## WHAT NEEDS TO BE DONE
Within the records below, reproduce without change the lines from the line that has "Write part 3" through the line that has "at(px, py, Y2)-b2)", and only those.

## SOURCE RECORDS
***

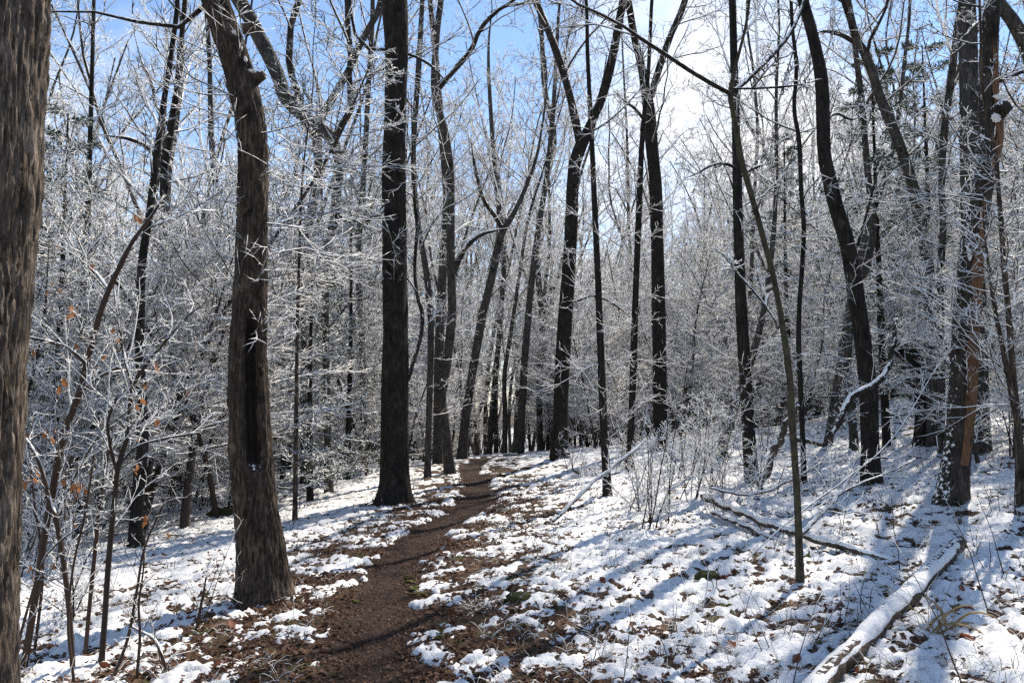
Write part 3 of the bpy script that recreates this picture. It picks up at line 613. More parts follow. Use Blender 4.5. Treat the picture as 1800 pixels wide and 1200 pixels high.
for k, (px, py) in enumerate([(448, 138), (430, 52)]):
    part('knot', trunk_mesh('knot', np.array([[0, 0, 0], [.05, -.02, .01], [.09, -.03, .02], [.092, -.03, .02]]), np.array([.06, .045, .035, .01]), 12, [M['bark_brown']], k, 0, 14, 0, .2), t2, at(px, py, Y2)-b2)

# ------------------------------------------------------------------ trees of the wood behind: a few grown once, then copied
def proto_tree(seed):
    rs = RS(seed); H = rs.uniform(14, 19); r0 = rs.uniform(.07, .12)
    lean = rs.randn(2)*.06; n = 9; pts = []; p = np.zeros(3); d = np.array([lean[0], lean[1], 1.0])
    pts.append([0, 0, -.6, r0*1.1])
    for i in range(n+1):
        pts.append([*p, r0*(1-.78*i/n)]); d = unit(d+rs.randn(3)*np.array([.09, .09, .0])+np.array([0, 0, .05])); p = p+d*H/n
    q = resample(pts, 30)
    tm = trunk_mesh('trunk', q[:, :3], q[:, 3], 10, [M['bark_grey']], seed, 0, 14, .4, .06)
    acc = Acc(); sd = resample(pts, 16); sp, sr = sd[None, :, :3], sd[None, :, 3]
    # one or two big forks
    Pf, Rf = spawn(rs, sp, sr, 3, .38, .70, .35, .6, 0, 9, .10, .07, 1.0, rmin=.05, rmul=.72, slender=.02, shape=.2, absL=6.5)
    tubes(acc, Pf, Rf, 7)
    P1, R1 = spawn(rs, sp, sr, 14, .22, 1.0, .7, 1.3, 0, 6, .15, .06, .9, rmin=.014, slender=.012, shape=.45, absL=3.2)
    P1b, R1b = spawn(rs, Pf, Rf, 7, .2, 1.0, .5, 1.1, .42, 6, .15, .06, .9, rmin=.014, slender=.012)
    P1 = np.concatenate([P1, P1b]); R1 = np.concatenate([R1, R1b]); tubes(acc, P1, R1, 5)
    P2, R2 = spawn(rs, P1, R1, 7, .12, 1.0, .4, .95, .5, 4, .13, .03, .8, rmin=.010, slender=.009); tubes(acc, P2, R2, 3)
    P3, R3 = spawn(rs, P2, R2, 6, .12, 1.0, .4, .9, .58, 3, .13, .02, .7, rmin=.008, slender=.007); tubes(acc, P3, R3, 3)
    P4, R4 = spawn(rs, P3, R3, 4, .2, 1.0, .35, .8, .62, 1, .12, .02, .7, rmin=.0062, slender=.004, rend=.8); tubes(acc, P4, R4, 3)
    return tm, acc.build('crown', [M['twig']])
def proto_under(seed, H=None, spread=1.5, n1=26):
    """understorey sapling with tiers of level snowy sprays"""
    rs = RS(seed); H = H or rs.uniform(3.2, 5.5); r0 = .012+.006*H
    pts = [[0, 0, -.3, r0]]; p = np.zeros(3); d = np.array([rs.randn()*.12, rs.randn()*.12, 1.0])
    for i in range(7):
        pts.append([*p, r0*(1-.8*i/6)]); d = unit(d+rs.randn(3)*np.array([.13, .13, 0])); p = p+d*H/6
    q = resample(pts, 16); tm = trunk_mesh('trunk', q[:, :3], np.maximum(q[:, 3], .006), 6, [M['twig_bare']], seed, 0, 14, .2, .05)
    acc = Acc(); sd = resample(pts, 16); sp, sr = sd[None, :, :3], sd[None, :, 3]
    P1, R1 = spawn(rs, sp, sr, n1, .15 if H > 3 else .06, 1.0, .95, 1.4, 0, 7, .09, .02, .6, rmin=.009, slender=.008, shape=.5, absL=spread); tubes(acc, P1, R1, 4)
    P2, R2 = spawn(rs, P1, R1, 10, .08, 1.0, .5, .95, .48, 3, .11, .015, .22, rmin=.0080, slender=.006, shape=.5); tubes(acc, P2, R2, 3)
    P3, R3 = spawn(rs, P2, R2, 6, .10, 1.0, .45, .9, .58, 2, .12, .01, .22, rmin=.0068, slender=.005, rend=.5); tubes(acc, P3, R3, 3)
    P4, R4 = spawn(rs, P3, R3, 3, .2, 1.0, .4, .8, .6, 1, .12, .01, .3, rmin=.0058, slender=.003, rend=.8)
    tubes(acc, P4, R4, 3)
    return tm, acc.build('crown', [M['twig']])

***

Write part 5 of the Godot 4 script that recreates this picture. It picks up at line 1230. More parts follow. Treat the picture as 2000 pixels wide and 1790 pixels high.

***

## CORRECT RESPONSE
Write part 3 of the bpy script that recreates this picture. It picks up at line 613. More parts follow. Use Blender 4.5. Treat the picture as 1800 pixels wide and 1200 pixels high.
for k, (px, py) in enumerate([(448, 138), (430, 52)]):
    part('knot', trunk_mesh('knot', np.array([[0, 0, 0], [.05, -.02, .01], [.09, -.03, .02], [.092, -.03, .02]]), np.array([.06, .045, .035, .01]), 12, [M['bark_brown']], k, 0, 14, 0, .2), t2, at(px, py, Y2)-b2)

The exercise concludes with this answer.